Late last night, I was driving home from having a beer with a couple of old school mates and realized I was checking Twitter on my iPhone WHILE I WAS DRIVING every few minutes.

I don’t like feeling that I’m addicted to things. I gave up drinking alcohol for 12 years (from age 18 to 30) because I felt like I had a problem with it. And with Twitter, I’ve been feeling lately like I NEED to check Twitter. Like I’m missing out on something if I don’t check it or tweet something every ten minutes. It’s an urge. A need. It’s physical. I’d love to see an fMRI scan of the hypothalamus when people are using Twitter. I’m sure some people have a greater addiction to activities that generate increased dopamine (one of the neurochemicals associated with pleasure and motivation) than others, and I know I’m one of them. I get easily addicted to short-term activities that give me a burst of quick pleasure and I want to train myself to develop better impulse control. And I’m starting with Twitter.

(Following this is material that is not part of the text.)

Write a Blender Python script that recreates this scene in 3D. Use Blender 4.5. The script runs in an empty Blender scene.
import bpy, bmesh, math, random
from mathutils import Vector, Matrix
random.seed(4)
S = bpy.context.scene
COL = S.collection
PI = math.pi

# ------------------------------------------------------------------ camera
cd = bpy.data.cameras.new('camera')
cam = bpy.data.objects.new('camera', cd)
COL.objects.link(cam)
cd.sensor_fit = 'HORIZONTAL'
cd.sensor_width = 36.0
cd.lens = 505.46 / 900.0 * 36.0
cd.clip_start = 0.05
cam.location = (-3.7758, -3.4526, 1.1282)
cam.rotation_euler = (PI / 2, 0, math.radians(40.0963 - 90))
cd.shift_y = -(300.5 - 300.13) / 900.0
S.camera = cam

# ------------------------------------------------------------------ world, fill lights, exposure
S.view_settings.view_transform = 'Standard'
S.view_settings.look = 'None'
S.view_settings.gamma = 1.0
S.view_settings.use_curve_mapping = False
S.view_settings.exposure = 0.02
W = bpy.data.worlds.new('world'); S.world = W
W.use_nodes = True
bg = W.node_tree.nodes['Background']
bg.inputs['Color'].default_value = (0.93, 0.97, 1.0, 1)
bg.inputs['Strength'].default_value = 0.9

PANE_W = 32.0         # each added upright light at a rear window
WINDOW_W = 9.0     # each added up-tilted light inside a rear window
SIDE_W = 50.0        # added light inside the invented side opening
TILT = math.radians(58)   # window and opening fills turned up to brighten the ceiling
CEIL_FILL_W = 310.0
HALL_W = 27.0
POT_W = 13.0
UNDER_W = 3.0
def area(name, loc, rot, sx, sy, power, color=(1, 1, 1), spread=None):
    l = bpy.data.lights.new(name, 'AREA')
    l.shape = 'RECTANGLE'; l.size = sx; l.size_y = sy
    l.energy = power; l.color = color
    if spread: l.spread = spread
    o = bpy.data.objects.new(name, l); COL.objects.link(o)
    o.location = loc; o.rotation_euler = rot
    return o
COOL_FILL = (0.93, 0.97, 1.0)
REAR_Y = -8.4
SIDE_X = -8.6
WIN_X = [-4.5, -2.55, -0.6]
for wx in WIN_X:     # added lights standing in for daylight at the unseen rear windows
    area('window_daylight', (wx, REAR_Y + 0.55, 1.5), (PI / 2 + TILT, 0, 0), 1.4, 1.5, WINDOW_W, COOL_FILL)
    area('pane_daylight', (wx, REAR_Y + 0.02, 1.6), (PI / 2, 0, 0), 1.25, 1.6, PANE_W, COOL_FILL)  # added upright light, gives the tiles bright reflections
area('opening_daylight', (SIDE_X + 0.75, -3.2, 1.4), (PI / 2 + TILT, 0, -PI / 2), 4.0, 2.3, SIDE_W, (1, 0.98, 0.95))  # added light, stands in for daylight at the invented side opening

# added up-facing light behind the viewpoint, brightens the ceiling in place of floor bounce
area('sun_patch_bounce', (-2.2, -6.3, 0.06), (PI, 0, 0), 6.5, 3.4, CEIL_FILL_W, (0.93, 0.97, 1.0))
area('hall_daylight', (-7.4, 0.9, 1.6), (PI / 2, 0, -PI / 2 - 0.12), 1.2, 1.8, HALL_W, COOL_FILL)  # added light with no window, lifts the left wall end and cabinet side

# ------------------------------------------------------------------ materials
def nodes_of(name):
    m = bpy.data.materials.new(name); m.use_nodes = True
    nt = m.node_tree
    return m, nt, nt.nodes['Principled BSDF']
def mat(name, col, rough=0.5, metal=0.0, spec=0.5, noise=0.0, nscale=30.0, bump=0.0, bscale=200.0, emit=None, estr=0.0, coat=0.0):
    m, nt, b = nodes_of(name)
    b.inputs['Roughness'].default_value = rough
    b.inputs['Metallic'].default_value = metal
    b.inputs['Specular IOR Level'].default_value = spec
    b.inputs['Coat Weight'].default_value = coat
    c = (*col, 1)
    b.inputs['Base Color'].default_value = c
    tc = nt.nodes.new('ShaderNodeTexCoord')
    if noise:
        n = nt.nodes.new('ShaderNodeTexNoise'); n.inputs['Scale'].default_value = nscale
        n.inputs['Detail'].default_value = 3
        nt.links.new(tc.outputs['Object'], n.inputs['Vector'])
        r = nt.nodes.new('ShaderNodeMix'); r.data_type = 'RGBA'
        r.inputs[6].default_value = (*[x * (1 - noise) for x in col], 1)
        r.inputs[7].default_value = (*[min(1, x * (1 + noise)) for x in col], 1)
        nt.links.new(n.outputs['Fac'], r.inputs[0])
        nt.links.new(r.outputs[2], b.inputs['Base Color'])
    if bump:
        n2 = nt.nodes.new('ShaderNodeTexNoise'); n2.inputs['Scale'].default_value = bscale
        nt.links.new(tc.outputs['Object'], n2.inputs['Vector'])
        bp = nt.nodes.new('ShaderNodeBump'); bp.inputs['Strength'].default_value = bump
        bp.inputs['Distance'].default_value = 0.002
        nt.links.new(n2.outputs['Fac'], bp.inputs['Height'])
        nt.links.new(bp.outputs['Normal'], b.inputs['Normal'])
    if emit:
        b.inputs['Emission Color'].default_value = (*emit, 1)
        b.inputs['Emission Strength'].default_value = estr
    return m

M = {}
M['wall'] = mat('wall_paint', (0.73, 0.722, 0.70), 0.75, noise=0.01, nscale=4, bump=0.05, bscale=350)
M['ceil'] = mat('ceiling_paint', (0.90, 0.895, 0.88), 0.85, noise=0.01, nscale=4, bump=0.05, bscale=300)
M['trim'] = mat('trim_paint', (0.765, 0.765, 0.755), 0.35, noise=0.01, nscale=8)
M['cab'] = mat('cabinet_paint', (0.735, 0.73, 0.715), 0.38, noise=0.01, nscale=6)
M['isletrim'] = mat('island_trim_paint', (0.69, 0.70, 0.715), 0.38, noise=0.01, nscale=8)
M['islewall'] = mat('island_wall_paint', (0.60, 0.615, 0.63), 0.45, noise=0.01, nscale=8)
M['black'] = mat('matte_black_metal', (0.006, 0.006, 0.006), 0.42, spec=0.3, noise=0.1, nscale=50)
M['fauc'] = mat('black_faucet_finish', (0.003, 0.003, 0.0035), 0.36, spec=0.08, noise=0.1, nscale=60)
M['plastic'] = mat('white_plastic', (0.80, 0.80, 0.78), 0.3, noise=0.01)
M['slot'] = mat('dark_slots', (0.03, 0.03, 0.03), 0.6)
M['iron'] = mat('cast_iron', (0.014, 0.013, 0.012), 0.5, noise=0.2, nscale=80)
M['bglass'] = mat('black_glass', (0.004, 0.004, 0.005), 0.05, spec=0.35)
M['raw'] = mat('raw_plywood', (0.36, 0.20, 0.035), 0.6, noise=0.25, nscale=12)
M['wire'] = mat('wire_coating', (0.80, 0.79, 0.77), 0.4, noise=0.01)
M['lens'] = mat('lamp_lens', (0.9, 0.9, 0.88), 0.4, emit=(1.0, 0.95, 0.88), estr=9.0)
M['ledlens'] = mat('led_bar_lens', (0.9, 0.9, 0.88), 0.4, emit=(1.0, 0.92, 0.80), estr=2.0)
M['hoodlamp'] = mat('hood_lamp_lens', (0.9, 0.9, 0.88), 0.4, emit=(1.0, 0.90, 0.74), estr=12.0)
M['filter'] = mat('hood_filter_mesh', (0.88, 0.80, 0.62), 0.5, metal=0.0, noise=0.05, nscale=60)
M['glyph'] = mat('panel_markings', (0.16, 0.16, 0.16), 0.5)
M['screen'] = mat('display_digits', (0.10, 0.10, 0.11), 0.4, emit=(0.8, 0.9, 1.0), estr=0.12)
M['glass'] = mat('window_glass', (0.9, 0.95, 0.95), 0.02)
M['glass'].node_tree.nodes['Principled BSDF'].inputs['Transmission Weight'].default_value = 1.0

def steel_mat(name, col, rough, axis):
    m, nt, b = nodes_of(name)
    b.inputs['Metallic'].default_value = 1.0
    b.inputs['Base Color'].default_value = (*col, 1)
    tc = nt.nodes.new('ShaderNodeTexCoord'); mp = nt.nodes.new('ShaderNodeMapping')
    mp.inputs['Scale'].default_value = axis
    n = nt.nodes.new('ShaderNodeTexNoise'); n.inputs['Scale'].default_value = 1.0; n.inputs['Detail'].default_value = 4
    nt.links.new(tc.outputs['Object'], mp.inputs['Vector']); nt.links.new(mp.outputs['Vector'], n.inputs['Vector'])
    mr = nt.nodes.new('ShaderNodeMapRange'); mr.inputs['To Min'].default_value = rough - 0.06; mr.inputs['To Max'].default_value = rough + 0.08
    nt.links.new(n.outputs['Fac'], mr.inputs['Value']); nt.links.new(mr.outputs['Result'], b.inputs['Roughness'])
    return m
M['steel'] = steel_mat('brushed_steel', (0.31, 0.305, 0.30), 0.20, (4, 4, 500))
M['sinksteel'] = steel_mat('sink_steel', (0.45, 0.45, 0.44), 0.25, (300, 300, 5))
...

Over the last ten years I have fasted a number of times (ingested nothing but water) for a week to ten days when I’ve felt like my diet was out of control. Every time I’ve done it I have found that it re-calibrates my thinking about food for pleasure versus food for nutrition. I’m hoping a Twitterfast will accomplish the same thing. By the way, when I used the term ‘twitterfast’ last night I thought I was coining it but apparently it’s been around for quite a while. 🙂

IN the meantime… if you haven’t watched Bill Gates’ talk from the recent TED conference, watch it now. I was stunned to learn that more investment goes into finding a cure for baldness than a cure for malaria.